I do not share these truths in order to scold or demean us. In fact, rarely have I been as proud of a church as I have been of East Side this very week. We have peacefully settled an issue which has ripped many churches asunder. We have discussed, disagreed, deliberated, sought common ground, and then this past Wednesday decided in a spirit of Christian love. We have given a precious servant of Christ a chance to continue laboring in the Lord’s field. While I was seated at my desk Thursday, Bro. Wally came in, leaned over, threw his arms around me, and said, “Thanks, Brother.” I thought my heart would explode. Had I died right then, Heaven might have been a let-down. East Side, your pastor is proud of you.
Brothers and sisters, I want to encourage you in this matter. I am pleased, and I believe Jesus is pleased. My bragging on you is not meant as a detraction from the glory due to Jesus. We acknowledge, all our love is due to His sweet Spirit. Sometimes we need to hear a commending word about our deeds, and celebrate what Jesus has done for us, and in us.
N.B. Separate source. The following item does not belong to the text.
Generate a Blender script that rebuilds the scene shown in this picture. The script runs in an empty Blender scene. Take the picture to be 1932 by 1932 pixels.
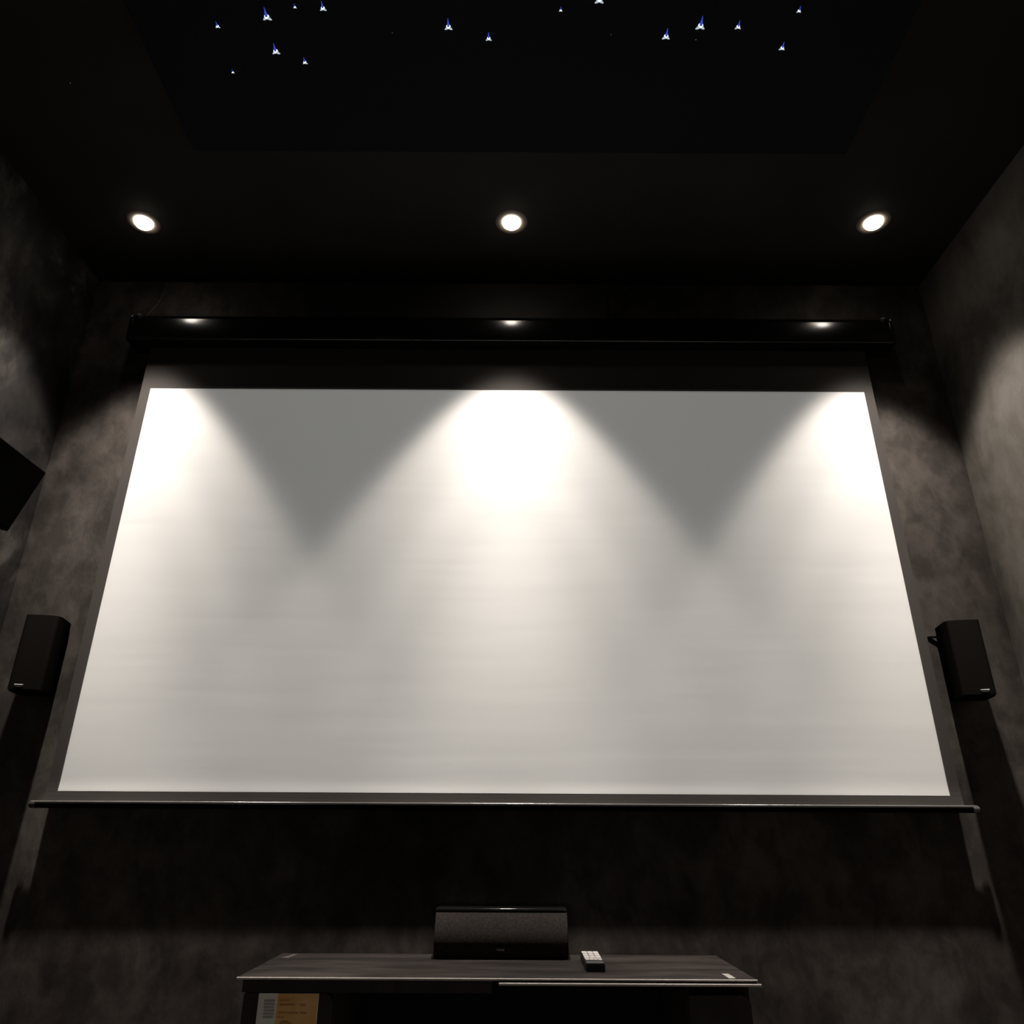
import bpy, bmesh, math, random
from mathutils import Vector, Matrix

# ------------------------------------------------------------------ camera, light, exposure
SC = bpy.context.scene
COL = SC.collection
Z0 = 1.30                       # all heights below are measured from the lower edge of the white picture area, 1.30 m up

cam_d = bpy.data.cameras.new('camera')
cam = bpy.data.objects.new('camera', cam_d); COL.objects.link(cam)
cam_d.sensor_width = 36.0
cam_d.lens = 36.0 * 1410.0 / 1932.0
cam_d.clip_start = 0.02
P, YW, RL = 0.40647048728888674, 8.6e-05, -0.005391256282049609
RM = (Matrix.Rotation(YW, 3, 'Z') @ Matrix.Rotation(P, 3, 'X') @ Matrix.Rotation(RL, 3, 'Y'))
cx, cy_, cz_ = RM.col[0].copy(), RM.col[1].copy(), RM.col[2].copy()
M = Matrix(((cx.x, cz_.x, -cy_.x), (cx.y, cz_.y, -cy_.y), (cx.z, cz_.z, -cy_.z))).to_4x4()
M.translation = Vector((0.0181, -2.1475, -0.0994 + Z0))
cam.matrix_world = M
SC.camera = cam

WORLD_STRENGTH = 0.045           # dim neutral light of the open rear of the room
LAMP_POWER = 1.0
DOME_STRENGTH = 9.0
PROJECTOR_POWER = 112.0
w = bpy.data.worlds.new('world'); SC.world = w
w.use_nodes = True
w.node_tree.nodes['Background'].inputs[0].default_value = (0.97, 1.0, 0.97, 1)
w.node_tree.nodes['Background'].inputs[1].default_value = WORLD_STRENGTH

SC.view_settings.view_transform = 'Standard'
SC.view_settings.look = 'None'
SC.view_settings.gamma = 1.0
SC.view_settings.use_curve_mapping = False
SC.view_settings.exposure = 0.0

# lamp beam: candela by angle from straight down
PROFILE = [(0, 3.4), (4, 3.6), (6, 3.6), (7.8, 4.2), (9, 5.4), (11, 5.2), (14, 4.0), (17, 2.9), (20, 2.5), (24, 1.75), (28, 1.35), (30.5, 1.0),
           (32, 0.6), (33.5, 0.22), (35.5, 0.04), (38, 0.01), (60, 0.006), (89, 0.0), (90, 0.0)]
BEAM_W = 5.8
ies = bpy.data.texts.new('downlight_beam')
ies.from_string('IESNA:LM-63-2002\n[TEST] beam\nTILT=NONE\n1 1000 1 %d 1 1 2 0 0 0\n1 1 10\n%s\n0\n%s\n' % (
    len(PROFILE), ' '.join(str(a) for a, b in PROFILE), ' '.join('%.3f' % (b * 100) for a, b in PROFILE)))

# ------------------------------------------------------------------ materials
def mat(name, col, rough=0.6, metal=0.0, spec=0.5, emit=None, es=0.0):
    m = bpy.data.materials.new(name); m.use_nodes = True
    b = m.node_tree.nodes['Principled BSDF']
    b.inputs['Base Color'].default_value = (*col, 1)
    b.inputs['Roughness'].default_value = rough
    b.inputs['Metallic'].default_value = metal
    b.inputs['Specular IOR Level'].default_value = spec
    if emit:
        b.inputs['Emission Color'].default_value = (*emit, 1)
        b.inputs['Emission Strength'].default_value = es
    return m

def noisy(m, c1, c2, scale=(1, 1, 1), nscale=4.0, detail=8, rough=0.6, lo=0.35, hi=0.65, bump=0.0, bscale=12.0, bdist=0.01, distort=0.0, bvec=None):
    nt = m.node_tree; N = nt.nodes; L = nt.links
    b = N['Principled BSDF']
    tc = N.new('ShaderNodeTexCoord'); mp = N.new('ShaderNodeMapping')
    mp.inputs['Scale'].default_value = scale
    L.new(tc.outputs['Object'], mp.inputs['Vector'])
    n = N.new('ShaderNodeTexNoise'); n.inputs['Scale'].default_value = nscale
    n.inputs['Detail'].default_value = detail; n.inputs['Roughness'].default_value = rough
    n.inputs['Distortion'].default_value = distort
    L.new(mp.outputs[0], n.inputs['Vector'])
    r = N.new('ShaderNodeValToRGB')
    r.color_ramp.elements[0].position = lo; r.color_ramp.elements[0].color = (*c1, 1)
    r.color_ramp.elements[1].position = hi; r.color_ramp.elements[1].color = (*c2, 1)
    L.new(n.outputs['Fac'], r.inputs['Fac']); L.new(r.outputs['Color'], b.inputs['Base Color'])
    if bump:
        n2 = N.new('ShaderNodeTexNoise'); n2.inputs['Scale'].default_value = bscale
        n2.inputs['Detail'].default_value = 6
        if bvec:
            mp2 = N.new('ShaderNodeMapping'); mp2.inputs['Scale'].default_value = bvec
            L.new(tc.outputs['Object'], mp2.inputs['Vector']); L.new(mp2.outputs[0], n2.inputs['Vector'])
        else:
            L.new(mp.outputs[0], n2.inputs['Vector'])
        bp = N.new('ShaderNodeBump'); bp.inputs['Strength'].default_value = bump; bp.inputs['Distance'].default_value = bdist
        L.new(n2.outputs['Fac'], bp.inputs['Height']); L.new(bp.outputs['Normal'], b.inputs['Normal'])
    return m

def plaster(name, dark, mid, light, bump=0.35, fine=1.0, fscale=16.0):
    # trowelled dark plaster: broad clouds, fine mottling and scattered pale trowel scrapes
    m = mat(name, mid, 0.62, spec=0.25)
    nt = m.node_tree; N = nt.nodes; L = nt.links; b = N['Principled BSDF']
    tc = N.new('ShaderNodeTexCoord')
    def noise(scale, detail, dist, vec=(1, 1, 1), rough=0.6):
        mp = N.new('ShaderNodeMapping'); mp.inputs['Scale'].default_value = vec
        L.new(tc.outputs['Object'], mp.inputs['Vector'])
        n = N.new('ShaderNodeTexNoise'); n.inputs['Scale'].default_value = scale
        n.inputs['Detail'].default_value = detail; n.inputs['Distortion'].default_value = dist
        n.inputs['Roughness'].default_value = rough
        L.new(mp.outputs[0], n.inputs['Vector']); return n
    n1 = noise(3.2, 9, 0.5, (1, 1, 0.75), 0.65)
    n2 = noise(fscale, 9, 0.3, (1, 1, 0.7), 0.6)
    r1 = N.new('ShaderNodeValToRGB'); e = r1.color_ramp.elements
    e[0].position = 0.38; e[0].color = (*dark, 1); e[1].position = 0.62; e[1].color = (*light, 1)
    x = e.new(0.5); x.color = (*mid, 1)
    L.new(n1.outputs['Fac'], r1.inputs['Fac'])
    r2 = N.new('ShaderNodeValToRGB'); f = r2.color_ramp.elements
    f[0].position = 0.38; f[0].color = (1 - 0.5 * fine, 1 - 0.52 * fine, 1 - 0.54 * fine, 1); f[1].position = 0.62; f[1].color = (1 + 0.35 * fine, 1 + 0.35 * fine, 1 + 0.35 * fine, 1)
    L.new(n2.outputs['Fac'], r2.inputs['Fac'])
    mx = N.new('ShaderNodeMix'); mx.data_type = 'RGBA'; mx.blend_type = 'MULTIPLY'; mx.inputs[0].default_value = 1.0
    L.new(r1.outputs['Color'], mx.inputs[6]); L.new(r2.outputs['Color'], mx.inputs[7])
    L.new(mx.outputs[2], b.inputs['Base Color'])
    n3 = noise(7.0, 6, 0.15, (1, 1, 0.6), 0.5)
    bp = N.new('ShaderNodeBump'); bp.inputs['Strength'].default_value = bump; bp.inputs['Distance'].default_value = 0.02
    L.new(n3.outputs['Fac'], bp.inputs['Height']); L.new(bp.outputs['Normal'], b.inputs['Normal'])
    return m

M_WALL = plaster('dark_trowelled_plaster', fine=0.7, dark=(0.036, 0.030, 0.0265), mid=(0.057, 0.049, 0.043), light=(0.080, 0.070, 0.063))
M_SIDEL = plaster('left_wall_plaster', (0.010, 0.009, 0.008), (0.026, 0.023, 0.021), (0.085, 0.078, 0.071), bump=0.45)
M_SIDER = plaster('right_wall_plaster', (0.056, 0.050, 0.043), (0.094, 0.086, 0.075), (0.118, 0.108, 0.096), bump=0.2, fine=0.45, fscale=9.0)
M_CEIL = noisy(mat('black_ceiling_paint', (0.02, 0.018, 0.016), 0.8, spec=0.2), (0.010, 0.009, 0.008), (0.016, 0.014, 0.0125), nscale=3)
M_STARPANEL = mat('black_star_panel', (0.008, 0.009, 0.011), 0.9, spec=0.1)
M_FLOOR = noisy(mat('grey_carpet', (0.05, 0.045, 0.042), 0.95, spec=0.1), (0.34, 0.31, 0.28), (0.44, 0.41, 0.37), nscale=60, bump=0.4, bscale=200)
M_BOARD = noisy(mat('dark_board', (0.03, 0.026, 0.023), 0.7), (0.024, 0.021, 0.018), (0.036, 0.031, 0.028), nscale=8)
M_WHITE = mat('matt_white_screen_cloth', (0.80, 0.795, 0.78), 0.95, spec=0.15)
nt = M_WHITE.node_tree
tc = nt.nodes.new('ShaderNodeTexCoord'); mp = nt.nodes.new('ShaderNodeMapping'); mp.inputs['Scale'].default_value = (0.9, 1, 9.0)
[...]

Of late our church has considered several issues, any one of which could have blown our fellowship apart, but God has worked among us and in us. Think of the issues we have tackled–to sell or keep the twenty acres, whether or not to ordain women as deacons, who to receive as members by statement, a constitution, bylaws, the personnel policy. Despite the potential for trouble inherent in each of these issues, we find ourselves by God’s grace more strongly knit, and more closely bound than ever before.
This is no small matter. I encourage you. I commend you. I rejoice. However, I also know Satan is furious. He hates us, and despises our peace! I am grateful God let me preach on this text this very Sunday. In victory grow not proud or careless. Redouble efforts in prayer. Examine self. None of us is perfect or above causing trouble. We all carry within us firebrands which could burst into flames at any moment. Let us resolve more than ever before to be “endeavoring to keep” the concord among us.